Licensure Loopholes: Iowa

Exiting Ineffective Teachers Policy

Goal

The state should close loopholes that allow teachers who have not met licensure requirements to continue teaching.

Meets goal in part
Suggested Citation:
National Council on Teacher Quality. (2011). Licensure Loopholes: Iowa results. State Teacher Policy Database. [Data set].
Retrieved from: https://www.nctq.org/yearbook/state/IA-Licensure-Loopholes-10

Analysis of Iowa's policies

Iowa allows a one-year, nonrenewable teaching license to new teachers who have not met state requirements if a school needs to fill positions under "unique needs circumstances." This license is also available for teachers who hold out-of-state certification but "have not completed all Iowa requirements for a teaching endorsement."

The state has adopted subject-matter testing requirements only for elementary teachers. 

Citation

Recommendations for Iowa

Award standard licenses to teachers only after they have passed all required subject-matter licensing tests.
All students are entitled to teachers who know the subject matter they are teaching. Permitting individuals who have not yet passed state licensing tests to teach neglects the needs of students, instead extending personal consideration to adults who may not be able to meet minimal state standards. Licensing tests are an important minimum benchmark in the profession, and states that allow teachers to postpone passing these tests are abandoning one of the basic responsibilities of licensure. As such, Iowa's current policy should require all teachers—not just elementary teacher candidates—to pass subject-matter tests prior to entering the classroom. The state's current policy, though it only allows one-year, nonrenewable licenses for teachers who have not met state requirements, still puts students at risk.
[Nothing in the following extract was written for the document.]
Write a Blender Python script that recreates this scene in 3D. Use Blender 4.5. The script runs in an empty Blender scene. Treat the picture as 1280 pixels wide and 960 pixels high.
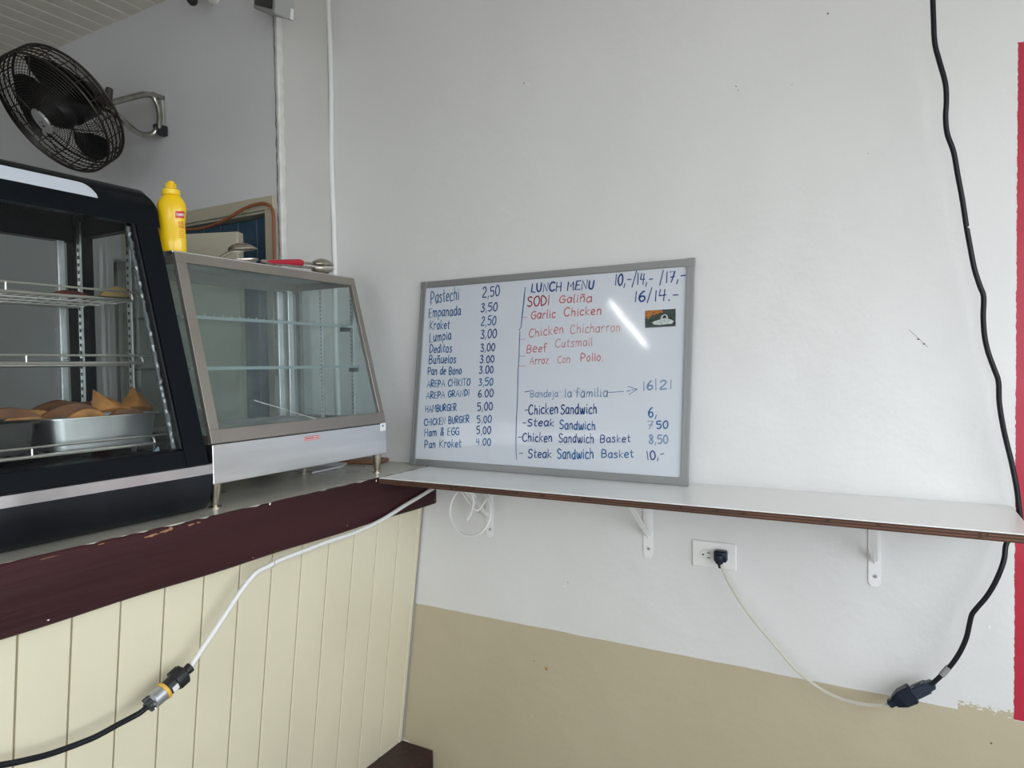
import bpy, bmesh, math, random
from mathutils import Vector, Matrix

C = bpy.context.scene.collection
SC = bpy.context.scene
PI = math.pi
rnd = random.Random(7)
LIFT = 1.06            # everything is laid out with the counter top at z = 0, then lifted so the floor is at z = 0

# ------------------------------------------------------------------ camera
FPX, YAW, PITCH, ROLL = 854.15, 0.50903, 0.0277, -0.01427
CAM = Vector((1.31343, -1.83182, 0.32364))
_f = Vector((-math.sin(YAW)*math.cos(PITCH), math.cos(YAW)*math.cos(PITCH), -math.sin(PITCH)))
_r = Vector((math.cos(YAW), math.sin(YAW), 0)); _u = _r.cross(_f)
R_ = _r*math.cos(ROLL) + _u*math.sin(ROLL); U_ = -_r*math.sin(ROLL) + _u*math.cos(ROLL)
cd = bpy.data.cameras.new('camera'); cam = bpy.data.objects.new('camera', cd); C.objects.link(cam)
cd.sensor_width = 36; cd.lens = FPX*36/1280; cd.clip_start = .02
cam.matrix_world = Matrix(((R_.x, U_.x, -_f.x, CAM.x), (R_.y, U_.y, -_f.y, CAM.y), (R_.z, U_.z, -_f.z, CAM.z+LIFT), (0, 0, 0, 1)))
SC.camera = cam

def U(px, py, ax, val):
    """the point seen at photo pixel (px,py) on the plane x|y|z = val (measuring helper)"""
    d = _f + R_*((px-640)/FPX) - U_*((py-480)/FPX)
    i = 'xyz'.index(ax)
    return CAM + d*((val-CAM[i])/d[i])

# ------------------------------------------------------------------ world, exposure
w = bpy.data.worlds.new('world'); SC.world = w; w.use_nodes = True
bg = w.node_tree.nodes['Background']; bg.inputs[0].default_value = (.90, .95, 1, 1); bg.inputs[1].default_value = 4.6
SC.view_settings.view_transform = 'Standard'; SC.view_settings.look = 'None'
SC.view_settings.gamma = 1; SC.view_settings.use_curve_mapping = False
SC.view_settings.exposure = 0.28
def portal(loc, rot, sx, sy):
    l = bpy.data.lights.new('window_portal', 'AREA'); l.shape = 'RECTANGLE'; l.size = sx; l.size_y = sy
    l.cycles.is_portal = True
    o = bpy.data.objects.new('window_portal', l); C.objects.link(o); o.location = loc; o.rotation_euler = rot
portal((2.5, -2.05, .42), (0, PI/2, 0), 1.54, 3.1)        # open shop side, right
portal((1.65, -4.6, .42), (PI/2, 0, 0), 1.5, 1.54)         # shop front behind the camera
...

State response to our analysis

Iowa asserted that its code does not currently allow for a one-year, nonrenewable teaching license.

Last word

Iowa's Administrative Code still has policy that a "nonrenwable Class A license valid for one year" is available. This license is less problematic than emergency licenses in other states, since Iowa articulates a strict time limit and ensures that it is nonrenewable. The larger concern in this goal lies in the fact that Iowa does not require subject-matter testing for all teachers, only for elementary teachers.

Research rationale

Research has shown that "the difference in student performance in a single academic year from having a good as opposed to a bad teacher can be more than one full year of standardized achievement." See E. Hanushek, "The Trade-Off between Child Quantity and Quality," The Journal of Political Economy 100 No. 1 (1992): 84-117. Hanushek has also found that highly effective teachers can improve future student earnings by more than $400,000, assuming a class of 20.  "The Economic Value of Higher Teacher Quality." National Bureau of Economic Research. Working Paper 16606 (2010).